Upon the appearance of defendant’s counsel, the lower court discharged the curator and the proceedings was carried on and disposed of contradictorily with the counsel whom the defendant had employed. The lower court overruled the defendant’s' exceptions and, after a hearing on the merits, rendered a judgment ordering the partition by private sale, conveying the defendant’s interest in the property to plaintiff. This judgment was affirmed, on appeal, by the Court of Appeal. See 95 So.2d 853. On application of the defendant, we granted writs and, after a hearing, affirmed the judgment. A rehearing was granted upon application of the defendant.

The defendant contends that the provisions of LSA-R.S. 9:171 et seq. are not applicable for the reason that her whereabouts were well known to the plaintiff and that because of her appearance through counsel of her own choice, having been made counsel of record, she was not an absentee within the meaning of the statute. The defendant concedes that plaintiff is entitled to a partition under the law but contends that the partition must be by ordinary partition proceedings via public sale.

It appears from the record that the plaintiff well knew the whereabouts of the defendant and that it had negotiated with her through correspondence for the purchase of her interest in the property but the parties were unable to come to any agreement.

Section 171, Title 9 of the Revised Statutes is entitled “Partition of Absentee’s Property by Private Sale.” Section 171 (before amendment by Act 534 of 1956) reads as follows:

“Whenever to effect a partition, it is desired to sell for cash at private sale an entire property, regardless of its divisibility, and a record owner or owners of any interest or interests in the property are absent from the state and not represented of record in the parish where the property is situated, or his or their residence is unknown. *729or it is not known whether the record co-owner is or is not near, the other co-owners may file a petition in the district court of the parish in which the property is situated setting forth a full description of the property to he sold, the price and conditions of the private sale, and the reasons which make it advantageous to the co-owners to sell the property at private sale for cash to effect this partition.”
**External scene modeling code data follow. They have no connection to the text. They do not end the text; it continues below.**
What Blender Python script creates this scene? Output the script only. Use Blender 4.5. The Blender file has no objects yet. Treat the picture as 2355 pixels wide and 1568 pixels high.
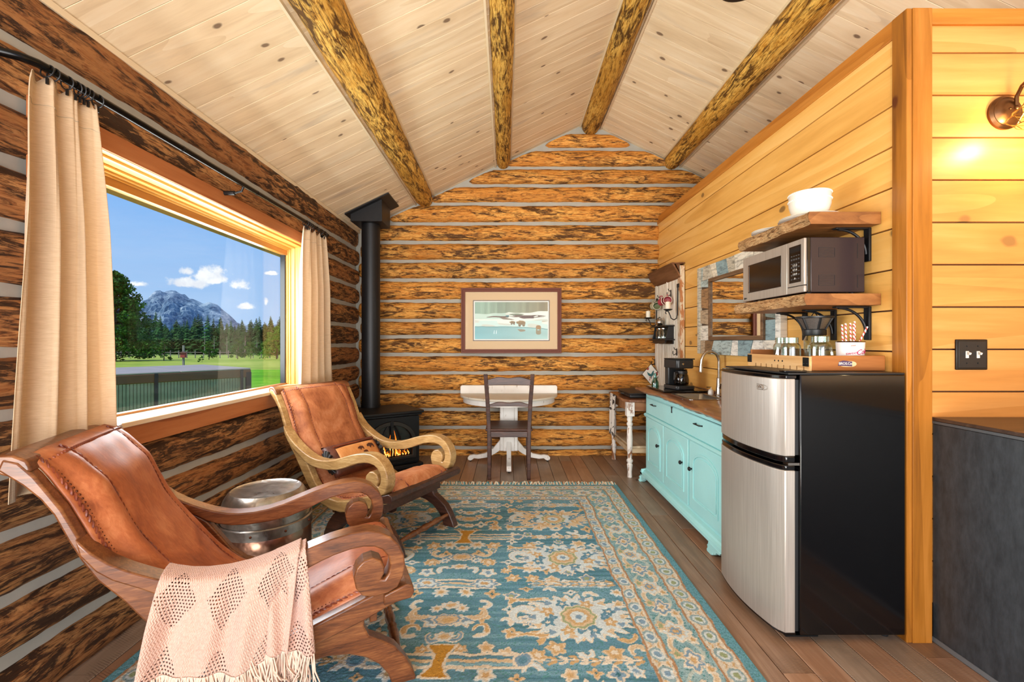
import bpy, math, random
import numpy as np
from mathutils import Vector, Matrix
SC = bpy.context.scene
COL = SC.collection
PI = math.pi
random.seed(7)
RNG = np.random.default_rng(11)

# ---------------------------------------------------------------- camera, world, lights, exposure
cam_data = bpy.data.cameras.new('camera')
cam_data.sensor_width = 36.0
cam_data.lens = 36.0 * 1047.0 / 2355.0
cam_data.shift_x = 9.5 / 2355.0
cam_data.shift_y = 2.0 / 2355.0
cam_data.clip_start = 0.05
cam_data.clip_end = 20000
cam = bpy.data.objects.new('camera', cam_data)
COL.objects.link(cam)
cam.location = (0, 0, 1.2)
cam.rotation_euler = (PI / 2, 0, 0)
SC.camera = cam
SC.view_settings.view_transform = 'Standard'
SC.view_settings.look = 'None'
SC.view_settings.gamma = 1.0
SC.view_settings.use_curve_mapping = False
SC.view_settings.exposure = 0.19
SC.cycles.max_bounces = 7
SC.cycles.diffuse_bounces = 4
SC.cycles.glossy_bounces = 3
SC.cycles.transparent_max_bounces = 16
SC.cycles.caustics_reflective = False
SC.cycles.use_denoising = True
WORLD_STRENGTH = 1.0
SUN_STRENGTH = 3.6
SUN_DIR = Vector((-.36, -.42, .83)).normalized()      # towards the sun


def lin(h):
    h = h.lstrip('#')
    r = []
    for i in (0, 2, 4):
        c = int(h[i:i + 2], 16) / 255.0
        r.append(c / 12.92 if c <= .04045 else ((c + .055) / 1.055) ** 2.4)
    return (r[0], r[1], r[2], 1.0)


class NT:
    """small helper around a node tree"""
    def __init__(self, tree):
        self.t = tree
        self.n = tree.nodes
        self.l = tree.links

    def add(self, typ, ins=None, **props):
        nd = self.n.new(typ)
        for k, v in props.items():
            setattr(nd, k, v)
        for k, v in (ins or {}).items():
            s = nd.inputs[k]
            if hasattr(v, 'is_output') or isinstance(v, bpy.types.NodeSocket):
                self.l.new(v, s)
            else:
                s.default_value = v
        return nd

    def math(self, op, a, b=0.0, clamp=False, c=None):
        ins = {0: a, 1: b}
        if c is not None:
            ins[2] = c
        return self.add('ShaderNodeMath', ins, operation=op, use_clamp=clamp).outputs[0]

    def mix(self, f, a, b, blend='MIX'):
        nd = self.add('ShaderNodeMix', None, data_type='RGBA', blend_type=blend)
        for i, v in ((0, f), (6, a), (7, b)):
            if isinstance(v, bpy.types.NodeSocket):
                self.l.new(v, nd.inputs[i])
            else:
                nd.inputs[i].default_value = v
        return nd.outputs[2]

    def ramp(self, f, stops, interp='LINEAR'):
        nd = self.add('ShaderNodeValToRGB', {0: f})
        cr = nd.color_ramp
        cr.interpolation = interp
        while len(cr.elements) < len(stops):
            cr.elements.new(0.5)
        for e, (p, c) in zip(cr.elements, stops):
            e.position = p
            e.color = c
        return nd.outputs[0]

    def smooth(self, f, lo, hi):
        return self.add('ShaderNodeMapRange', {0: f, 1: lo, 2: hi, 3: 0.0, 4: 1.0}, interpolation_type='SMOOTHSTEP').outputs[0]

    def noise(self, vec, scale, detail=4.0, rough=.55, dist=0.0):
        return self.add('ShaderNodeTexNoise', {'Vector': vec, 'Scale': scale, 'Detail': detail, 'Roughness': rough, 'Distortion': dist}).outputs[0]


# world: clear blue sky with a few fair weather clouds above the mountain
world = bpy.data.worlds.new('sky')
SC.world = world
world.use_nodes = True
w = NT(world.node_tree)
w.n.clear()
gen = w.add('ShaderNodeTexCoord').outputs['Generated']
sep = w.add('ShaderNodeSeparateXYZ', {0: gen})
elev = w.math('ARCSINE', sep.outputs[2])
skyc = w.ramp(w.smooth(elev, -.02, 1.2), [(0, lin('a4c4ec')), (.12, lin('84b4ee')), (.3, lin('4c92e6')), (.55, lin('3580de')), (1, lin('2c6cc8'))])
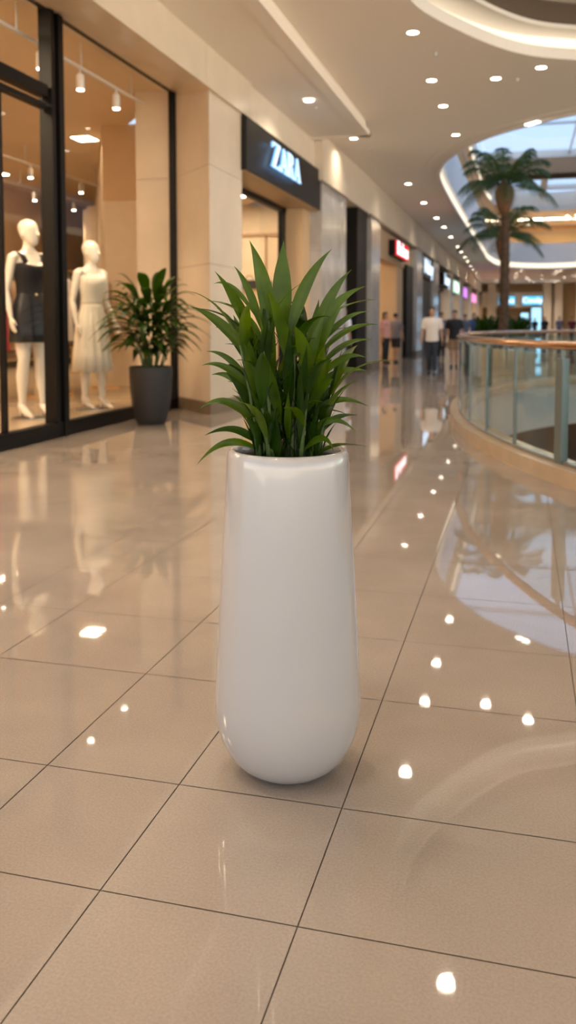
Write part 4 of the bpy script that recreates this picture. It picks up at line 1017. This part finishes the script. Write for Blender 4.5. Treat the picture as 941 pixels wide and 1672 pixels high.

Plaintiff contends that since the defendant was absent from the state and not represented of record when the suit was brought that the provisions of LSA-R.S. 9:171 et seq. govern.

If we were to assume that the defendant’s rights are governed by LSA-R.S. 9:171 et seq. at the time this suit was filed, she would no longer be amenable to the provisions of these statutes after she made her appearance in the proceedings through an attorney of record. From a reading of these statutes dealing with the partition of an absentee’s property, it is obvious that the provisions were intended to apply to one who was not only absent but was in fact unrepresented in the proceedings. This is evident from the fact that these statutes require the publication of the notice of the filing of the petition in a newspaper and the appointment of an attorney at law as a curator ad hoc to “represent the absent, unlocated, or deceased ■co-owner.” It is clear from the language used therein that it only applies to the absentee who has made no appearance because it is stated: “Moreover, all of the proceedings shall be maintained contradictorily against the curator ad hoc in his said capacity.” It is further provided that the curator alone is authorized to execute the act of sale in his capacity on behalf of the absent, unlocated or deceased co-owner. It also provides that the share due the absent, unlocated, or deceased owner shall be deposited in the registry of the court. Certainly these provisions of the statute cannot be carried out under the facts in this case. The whole tenor of LSA-R.S. 9:171 et seq., dealing with the partition of an absentee’s property, clearly demonstrates that these provisions were only meant to apply to an absentee whose whereabouts are unknown, who remains unknown, and who has made no appearance, either in person or by counsel of record.

For the reasons assigned, the judgment of the lower court and the judgment of the court of appeal are reversed and set aside and the suit is dismissed at the cost of the plaintiff, Roy O. Martin Lumber Company, Incorporated.

HAWTHORNE, J., dissents. FOURNET, C. J., absent.